WHAT YOU SHOULD DO: Quote the listing below in its entirety, omitting every image.

DATA SHOWN:
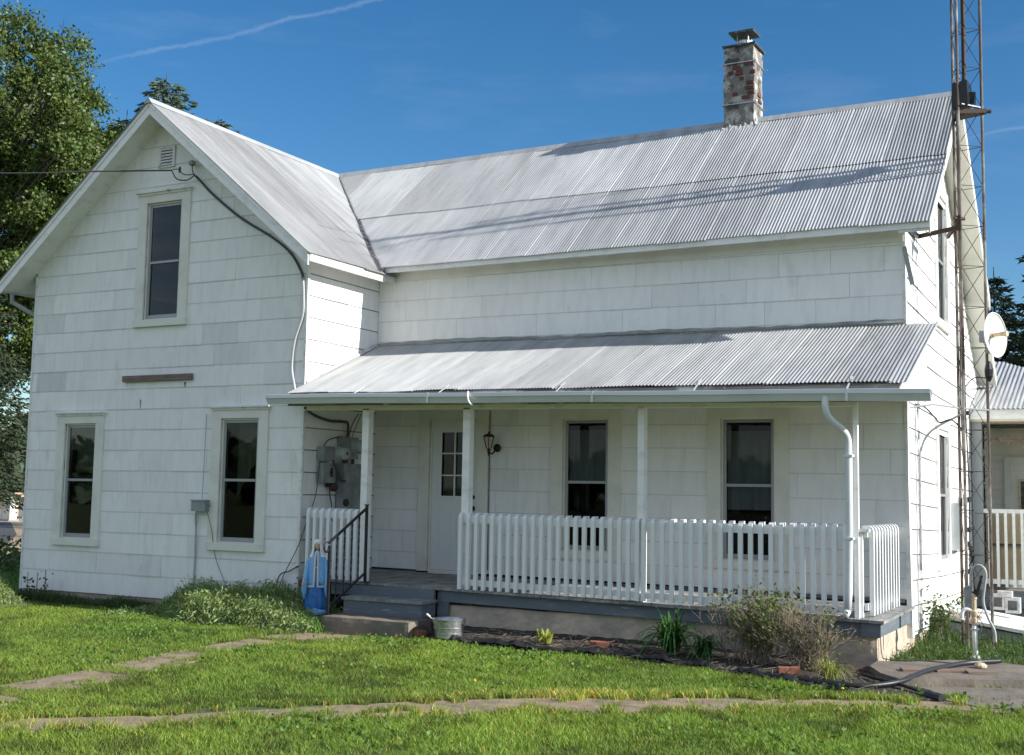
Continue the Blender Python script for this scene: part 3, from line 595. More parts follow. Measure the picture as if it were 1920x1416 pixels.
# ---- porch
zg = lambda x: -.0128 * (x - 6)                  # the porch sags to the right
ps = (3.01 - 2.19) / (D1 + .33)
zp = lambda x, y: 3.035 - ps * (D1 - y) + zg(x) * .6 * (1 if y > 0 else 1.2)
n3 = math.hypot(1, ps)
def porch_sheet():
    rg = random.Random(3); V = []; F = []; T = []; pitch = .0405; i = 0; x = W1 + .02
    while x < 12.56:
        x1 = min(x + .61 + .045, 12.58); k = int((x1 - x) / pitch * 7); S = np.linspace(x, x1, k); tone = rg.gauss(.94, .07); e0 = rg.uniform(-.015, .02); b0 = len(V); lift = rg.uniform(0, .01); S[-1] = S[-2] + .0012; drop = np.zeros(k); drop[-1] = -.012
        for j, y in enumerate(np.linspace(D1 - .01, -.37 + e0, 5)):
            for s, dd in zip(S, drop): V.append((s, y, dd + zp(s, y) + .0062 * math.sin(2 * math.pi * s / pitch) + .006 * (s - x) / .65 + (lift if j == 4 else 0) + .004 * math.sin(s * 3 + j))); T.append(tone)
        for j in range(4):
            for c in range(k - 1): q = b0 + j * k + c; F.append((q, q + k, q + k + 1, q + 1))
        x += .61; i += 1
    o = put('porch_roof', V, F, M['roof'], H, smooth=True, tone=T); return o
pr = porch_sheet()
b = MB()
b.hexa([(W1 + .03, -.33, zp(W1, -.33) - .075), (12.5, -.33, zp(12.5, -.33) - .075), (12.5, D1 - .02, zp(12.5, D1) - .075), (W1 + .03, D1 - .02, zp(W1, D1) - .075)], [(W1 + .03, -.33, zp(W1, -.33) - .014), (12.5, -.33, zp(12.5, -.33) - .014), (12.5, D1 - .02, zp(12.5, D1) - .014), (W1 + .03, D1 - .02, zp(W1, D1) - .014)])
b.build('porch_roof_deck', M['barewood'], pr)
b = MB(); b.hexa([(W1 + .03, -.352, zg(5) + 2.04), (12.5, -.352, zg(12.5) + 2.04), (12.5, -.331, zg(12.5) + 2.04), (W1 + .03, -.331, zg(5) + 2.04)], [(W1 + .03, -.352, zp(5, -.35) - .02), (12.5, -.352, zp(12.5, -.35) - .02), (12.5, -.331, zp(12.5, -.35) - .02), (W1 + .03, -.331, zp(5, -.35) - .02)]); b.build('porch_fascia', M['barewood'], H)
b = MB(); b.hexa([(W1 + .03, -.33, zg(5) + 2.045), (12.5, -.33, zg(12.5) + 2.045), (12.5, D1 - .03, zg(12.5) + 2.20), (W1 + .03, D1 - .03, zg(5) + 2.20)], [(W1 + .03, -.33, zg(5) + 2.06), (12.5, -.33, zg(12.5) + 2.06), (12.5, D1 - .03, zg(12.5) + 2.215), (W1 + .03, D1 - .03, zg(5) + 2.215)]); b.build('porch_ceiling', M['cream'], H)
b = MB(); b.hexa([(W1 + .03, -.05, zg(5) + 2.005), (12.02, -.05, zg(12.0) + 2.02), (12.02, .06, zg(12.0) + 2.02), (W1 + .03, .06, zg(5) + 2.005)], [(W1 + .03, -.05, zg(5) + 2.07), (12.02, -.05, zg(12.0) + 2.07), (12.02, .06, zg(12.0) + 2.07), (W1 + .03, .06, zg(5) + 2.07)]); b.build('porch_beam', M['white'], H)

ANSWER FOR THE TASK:
Continue the Blender Python script for this scene: part 3, from line 595. More parts follow. Measure the picture as if it were 1920x1416 pixels.
# ---- porch
zg = lambda x: -.0128 * (x - 6)                  # the porch sags to the right
ps = (3.01 - 2.19) / (D1 + .33)
zp = lambda x, y: 3.035 - ps * (D1 - y) + zg(x) * .6 * (1 if y > 0 else 1.2)
n3 = math.hypot(1, ps)
def porch_sheet():
    rg = random.Random(3); V = []; F = []; T = []; pitch = .0405; i = 0; x = W1 + .02
    while x < 12.56:
        x1 = min(x + .61 + .045, 12.58); k = int((x1 - x) / pitch * 7); S = np.linspace(x, x1, k); tone = rg.gauss(.94, .07); e0 = rg.uniform(-.015, .02); b0 = len(V); lift = rg.uniform(0, .01); S[-1] = S[-2] + .0012; drop = np.zeros(k); drop[-1] = -.012
        for j, y in enumerate(np.linspace(D1 - .01, -.37 + e0, 5)):
            for s, dd in zip(S, drop): V.append((s, y, dd + zp(s, y) + .0062 * math.sin(2 * math.pi * s / pitch) + .006 * (s - x) / .65 + (lift if j == 4 else 0) + .004 * math.sin(s * 3 + j))); T.append(tone)
        for j in range(4):
            for c in range(k - 1): q = b0 + j * k + c; F.append((q, q + k, q + k + 1, q + 1))
        x += .61; i += 1
    o = put('porch_roof', V, F, M['roof'], H, smooth=True, tone=T); return o
pr = porch_sheet()
b = MB()
b.hexa([(W1 + .03, -.33, zp(W1, -.33) - .075), (12.5, -.33, zp(12.5, -.33) - .075), (12.5, D1 - .02, zp(12.5, D1) - .075), (W1 + .03, D1 - .02, zp(W1, D1) - .075)], [(W1 + .03, -.33, zp(W1, -.33) - .014), (12.5, -.33, zp(12.5, -.33) - .014), (12.5, D1 - .02, zp(12.5, D1) - .014), (W1 + .03, D1 - .02, zp(W1, D1) - .014)])
b.build('porch_roof_deck', M['barewood'], pr)
b = MB(); b.hexa([(W1 + .03, -.352, zg(5) + 2.04), (12.5, -.352, zg(12.5) + 2.04), (12.5, -.331, zg(12.5) + 2.04), (W1 + .03, -.331, zg(5) + 2.04)], [(W1 + .03, -.352, zp(5, -.35) - .02), (12.5, -.352, zp(12.5, -.35) - .02), (12.5, -.331, zp(12.5, -.35) - .02), (W1 + .03, -.331, zp(5, -.35) - .02)]); b.build('porch_fascia', M['barewood'], H)
b = MB(); b.hexa([(W1 + .03, -.33, zg(5) + 2.045), (12.5, -.33, zg(12.5) + 2.045), (12.5, D1 - .03, zg(12.5) + 2.20), (W1 + .03, D1 - .03, zg(5) + 2.20)], [(W1 + .03, -.33, zg(5) + 2.06), (12.5, -.33, zg(12.5) + 2.06), (12.5, D1 - .03, zg(12.5) + 2.215), (W1 + .03, D1 - .03, zg(5) + 2.215)]); b.build('porch_ceiling', M['cream'], H)
b = MB(); b.hexa([(W1 + .03, -.05, zg(5) + 2.005), (12.02, -.05, zg(12.0) + 2.02), (12.02, .06, zg(12.0) + 2.02), (W1 + .03, .06, zg(5) + 2.005)], [(W1 + .03, -.05, zg(5) + 2.07), (12.02, -.05, zg(12.0) + 2.07), (12.02, .06, zg(12.0) + 2.07), (W1 + .03, .06, zg(5) + 2.07)]); b.build('porch_beam', M['white'], H)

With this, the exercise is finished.